WHAT YOU HAVE TO DO: Up to and including the line with "random.seed(7)", return every line from the start of the entries below exactly.

**********

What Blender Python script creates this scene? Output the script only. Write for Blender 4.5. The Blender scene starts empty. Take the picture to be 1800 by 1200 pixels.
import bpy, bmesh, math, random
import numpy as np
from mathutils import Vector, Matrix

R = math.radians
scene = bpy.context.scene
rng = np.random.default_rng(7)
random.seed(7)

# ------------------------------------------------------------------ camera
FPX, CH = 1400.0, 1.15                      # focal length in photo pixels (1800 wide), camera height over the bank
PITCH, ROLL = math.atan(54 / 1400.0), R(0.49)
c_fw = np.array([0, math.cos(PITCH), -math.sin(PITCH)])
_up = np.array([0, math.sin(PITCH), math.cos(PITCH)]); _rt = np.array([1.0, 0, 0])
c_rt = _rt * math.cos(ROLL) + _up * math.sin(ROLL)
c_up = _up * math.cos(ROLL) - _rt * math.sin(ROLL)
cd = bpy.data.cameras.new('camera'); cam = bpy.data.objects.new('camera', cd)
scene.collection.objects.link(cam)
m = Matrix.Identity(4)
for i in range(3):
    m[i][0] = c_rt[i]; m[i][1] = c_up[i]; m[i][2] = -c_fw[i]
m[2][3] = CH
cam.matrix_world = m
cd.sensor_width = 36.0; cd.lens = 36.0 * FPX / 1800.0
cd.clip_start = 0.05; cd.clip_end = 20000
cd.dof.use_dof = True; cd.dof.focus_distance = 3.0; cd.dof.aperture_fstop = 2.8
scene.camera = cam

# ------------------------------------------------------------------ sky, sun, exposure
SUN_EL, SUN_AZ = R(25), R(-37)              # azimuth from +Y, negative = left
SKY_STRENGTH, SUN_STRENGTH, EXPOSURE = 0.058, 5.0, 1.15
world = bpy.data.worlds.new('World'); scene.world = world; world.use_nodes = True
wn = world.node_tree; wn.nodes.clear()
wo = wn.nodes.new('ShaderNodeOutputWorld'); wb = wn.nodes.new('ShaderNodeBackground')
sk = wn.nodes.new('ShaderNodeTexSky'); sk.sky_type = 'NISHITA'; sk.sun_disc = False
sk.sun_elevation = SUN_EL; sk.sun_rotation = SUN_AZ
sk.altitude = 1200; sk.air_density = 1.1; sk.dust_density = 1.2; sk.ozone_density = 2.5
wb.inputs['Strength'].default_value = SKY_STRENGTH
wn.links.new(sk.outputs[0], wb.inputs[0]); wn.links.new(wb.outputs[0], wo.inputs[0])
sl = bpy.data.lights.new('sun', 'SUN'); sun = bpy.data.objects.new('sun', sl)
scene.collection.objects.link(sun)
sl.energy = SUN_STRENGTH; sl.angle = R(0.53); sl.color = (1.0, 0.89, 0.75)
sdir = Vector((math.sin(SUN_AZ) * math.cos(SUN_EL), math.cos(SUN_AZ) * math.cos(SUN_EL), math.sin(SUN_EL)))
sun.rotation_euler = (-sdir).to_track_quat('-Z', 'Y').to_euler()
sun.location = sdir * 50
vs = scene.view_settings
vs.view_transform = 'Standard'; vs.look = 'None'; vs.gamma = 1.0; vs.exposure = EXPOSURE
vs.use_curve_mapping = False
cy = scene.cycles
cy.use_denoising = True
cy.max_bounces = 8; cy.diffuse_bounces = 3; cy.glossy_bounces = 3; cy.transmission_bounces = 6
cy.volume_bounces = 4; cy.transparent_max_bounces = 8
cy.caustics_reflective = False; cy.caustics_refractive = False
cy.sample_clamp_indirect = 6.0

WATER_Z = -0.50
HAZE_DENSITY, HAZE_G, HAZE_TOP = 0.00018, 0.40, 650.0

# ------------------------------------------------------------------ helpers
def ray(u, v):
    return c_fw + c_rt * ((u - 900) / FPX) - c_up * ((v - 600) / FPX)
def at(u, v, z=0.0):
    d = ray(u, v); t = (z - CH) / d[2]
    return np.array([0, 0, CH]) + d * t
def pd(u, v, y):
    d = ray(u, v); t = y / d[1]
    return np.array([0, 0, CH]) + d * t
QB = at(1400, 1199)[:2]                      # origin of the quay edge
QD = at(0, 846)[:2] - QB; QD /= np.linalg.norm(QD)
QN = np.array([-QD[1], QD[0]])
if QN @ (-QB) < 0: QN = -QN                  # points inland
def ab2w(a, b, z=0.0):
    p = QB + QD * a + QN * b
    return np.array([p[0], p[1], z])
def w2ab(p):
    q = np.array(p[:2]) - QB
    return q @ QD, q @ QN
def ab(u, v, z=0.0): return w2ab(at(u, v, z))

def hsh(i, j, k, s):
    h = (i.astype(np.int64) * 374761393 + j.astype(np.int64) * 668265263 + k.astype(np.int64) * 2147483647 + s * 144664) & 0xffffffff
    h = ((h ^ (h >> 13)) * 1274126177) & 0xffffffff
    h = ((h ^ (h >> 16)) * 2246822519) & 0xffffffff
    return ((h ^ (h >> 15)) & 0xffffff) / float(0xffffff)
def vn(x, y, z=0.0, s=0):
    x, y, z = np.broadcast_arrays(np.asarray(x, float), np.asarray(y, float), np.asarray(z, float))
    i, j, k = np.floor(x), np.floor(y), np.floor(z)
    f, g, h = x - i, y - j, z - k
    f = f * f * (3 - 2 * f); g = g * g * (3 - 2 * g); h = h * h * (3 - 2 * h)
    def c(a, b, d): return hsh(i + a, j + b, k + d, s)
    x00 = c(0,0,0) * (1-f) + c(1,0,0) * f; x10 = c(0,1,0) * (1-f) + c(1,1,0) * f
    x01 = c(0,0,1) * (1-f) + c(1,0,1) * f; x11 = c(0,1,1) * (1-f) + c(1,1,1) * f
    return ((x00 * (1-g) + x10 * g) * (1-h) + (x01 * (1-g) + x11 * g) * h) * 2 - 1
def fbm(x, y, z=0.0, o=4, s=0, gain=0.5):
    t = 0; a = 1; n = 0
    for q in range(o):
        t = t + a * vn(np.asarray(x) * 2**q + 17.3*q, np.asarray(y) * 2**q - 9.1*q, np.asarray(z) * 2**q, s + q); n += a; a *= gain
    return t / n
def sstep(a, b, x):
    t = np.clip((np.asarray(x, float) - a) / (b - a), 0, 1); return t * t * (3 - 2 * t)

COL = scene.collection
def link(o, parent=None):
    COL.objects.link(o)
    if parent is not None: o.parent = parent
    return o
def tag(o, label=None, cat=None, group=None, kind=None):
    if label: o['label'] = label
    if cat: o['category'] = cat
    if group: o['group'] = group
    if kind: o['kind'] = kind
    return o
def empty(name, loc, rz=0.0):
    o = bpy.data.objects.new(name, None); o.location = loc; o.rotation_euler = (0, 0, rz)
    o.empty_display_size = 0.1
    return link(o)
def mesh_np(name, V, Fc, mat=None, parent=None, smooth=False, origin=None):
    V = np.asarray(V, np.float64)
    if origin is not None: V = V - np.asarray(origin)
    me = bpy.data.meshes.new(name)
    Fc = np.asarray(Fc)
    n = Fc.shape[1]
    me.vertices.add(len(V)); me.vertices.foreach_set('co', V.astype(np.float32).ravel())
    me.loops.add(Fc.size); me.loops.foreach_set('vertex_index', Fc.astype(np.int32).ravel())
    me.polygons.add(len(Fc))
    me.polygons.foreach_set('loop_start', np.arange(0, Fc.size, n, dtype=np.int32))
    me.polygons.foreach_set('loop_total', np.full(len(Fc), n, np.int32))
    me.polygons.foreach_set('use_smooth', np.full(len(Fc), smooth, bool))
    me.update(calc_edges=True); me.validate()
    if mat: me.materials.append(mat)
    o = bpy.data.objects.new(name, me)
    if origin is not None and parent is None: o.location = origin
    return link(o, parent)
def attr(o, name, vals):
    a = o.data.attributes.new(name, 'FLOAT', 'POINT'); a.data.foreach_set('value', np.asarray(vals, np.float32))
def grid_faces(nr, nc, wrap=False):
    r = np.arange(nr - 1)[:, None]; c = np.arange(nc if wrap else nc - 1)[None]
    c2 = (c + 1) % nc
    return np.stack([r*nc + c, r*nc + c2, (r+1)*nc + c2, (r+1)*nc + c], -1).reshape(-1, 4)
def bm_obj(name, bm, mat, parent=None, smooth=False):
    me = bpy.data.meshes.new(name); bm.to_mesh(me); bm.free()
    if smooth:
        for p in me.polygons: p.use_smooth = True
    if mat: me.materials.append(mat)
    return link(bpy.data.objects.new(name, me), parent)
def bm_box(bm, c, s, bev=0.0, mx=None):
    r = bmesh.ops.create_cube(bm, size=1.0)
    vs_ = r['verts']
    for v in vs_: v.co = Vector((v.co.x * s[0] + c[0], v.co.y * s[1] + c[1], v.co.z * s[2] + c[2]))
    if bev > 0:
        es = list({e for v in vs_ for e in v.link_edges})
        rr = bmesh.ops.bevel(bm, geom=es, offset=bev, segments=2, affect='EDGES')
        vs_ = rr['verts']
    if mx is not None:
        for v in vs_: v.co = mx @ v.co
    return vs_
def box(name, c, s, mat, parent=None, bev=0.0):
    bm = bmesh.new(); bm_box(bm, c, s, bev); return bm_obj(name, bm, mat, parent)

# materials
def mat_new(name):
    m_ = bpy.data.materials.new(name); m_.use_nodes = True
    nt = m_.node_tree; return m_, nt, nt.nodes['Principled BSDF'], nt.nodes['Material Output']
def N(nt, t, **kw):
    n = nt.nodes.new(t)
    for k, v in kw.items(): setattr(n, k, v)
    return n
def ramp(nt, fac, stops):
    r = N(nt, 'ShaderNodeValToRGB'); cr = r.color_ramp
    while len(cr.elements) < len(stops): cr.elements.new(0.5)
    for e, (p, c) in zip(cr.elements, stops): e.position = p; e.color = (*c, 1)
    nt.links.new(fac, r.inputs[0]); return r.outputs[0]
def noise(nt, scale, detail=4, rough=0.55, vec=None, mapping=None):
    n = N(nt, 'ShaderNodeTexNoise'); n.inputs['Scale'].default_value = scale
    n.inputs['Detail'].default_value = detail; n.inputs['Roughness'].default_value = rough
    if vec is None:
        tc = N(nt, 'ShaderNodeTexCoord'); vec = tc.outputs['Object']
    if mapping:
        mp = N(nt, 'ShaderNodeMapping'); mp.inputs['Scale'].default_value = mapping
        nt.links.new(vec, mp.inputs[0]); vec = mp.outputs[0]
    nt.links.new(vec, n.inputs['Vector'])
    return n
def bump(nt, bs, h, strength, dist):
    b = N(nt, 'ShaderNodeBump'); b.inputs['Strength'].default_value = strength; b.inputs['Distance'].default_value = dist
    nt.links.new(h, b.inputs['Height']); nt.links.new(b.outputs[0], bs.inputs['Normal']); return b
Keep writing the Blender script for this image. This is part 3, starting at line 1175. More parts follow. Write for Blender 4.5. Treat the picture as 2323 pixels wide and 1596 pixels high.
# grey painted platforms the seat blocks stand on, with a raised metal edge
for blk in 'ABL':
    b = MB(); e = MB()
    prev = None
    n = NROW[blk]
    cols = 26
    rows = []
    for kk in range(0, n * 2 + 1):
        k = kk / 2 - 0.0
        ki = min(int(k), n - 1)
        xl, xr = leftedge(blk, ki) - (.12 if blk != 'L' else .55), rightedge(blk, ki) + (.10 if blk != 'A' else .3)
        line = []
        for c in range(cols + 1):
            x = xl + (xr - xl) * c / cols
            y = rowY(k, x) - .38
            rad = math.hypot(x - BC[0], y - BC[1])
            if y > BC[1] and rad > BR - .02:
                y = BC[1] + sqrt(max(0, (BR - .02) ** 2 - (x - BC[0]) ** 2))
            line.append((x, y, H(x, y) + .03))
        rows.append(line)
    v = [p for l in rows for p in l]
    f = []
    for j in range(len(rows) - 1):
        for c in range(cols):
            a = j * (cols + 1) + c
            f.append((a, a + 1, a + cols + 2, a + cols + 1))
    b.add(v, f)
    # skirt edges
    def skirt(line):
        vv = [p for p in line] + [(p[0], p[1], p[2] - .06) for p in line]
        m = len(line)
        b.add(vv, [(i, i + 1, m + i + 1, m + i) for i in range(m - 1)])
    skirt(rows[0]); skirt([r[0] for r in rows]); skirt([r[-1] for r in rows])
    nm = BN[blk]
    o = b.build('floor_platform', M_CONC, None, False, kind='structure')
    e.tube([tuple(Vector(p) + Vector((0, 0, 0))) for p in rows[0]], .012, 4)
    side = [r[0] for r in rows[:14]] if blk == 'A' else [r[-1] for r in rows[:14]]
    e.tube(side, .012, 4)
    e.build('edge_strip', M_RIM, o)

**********

CORRECT RESULT:
What Blender Python script creates this scene? Output the script only. Write for Blender 4.5. The Blender scene starts empty. Take the picture to be 1800 by 1200 pixels.
import bpy, bmesh, math, random
import numpy as np
from mathutils import Vector, Matrix

R = math.radians
scene = bpy.context.scene
rng = np.random.default_rng(7)
random.seed(7)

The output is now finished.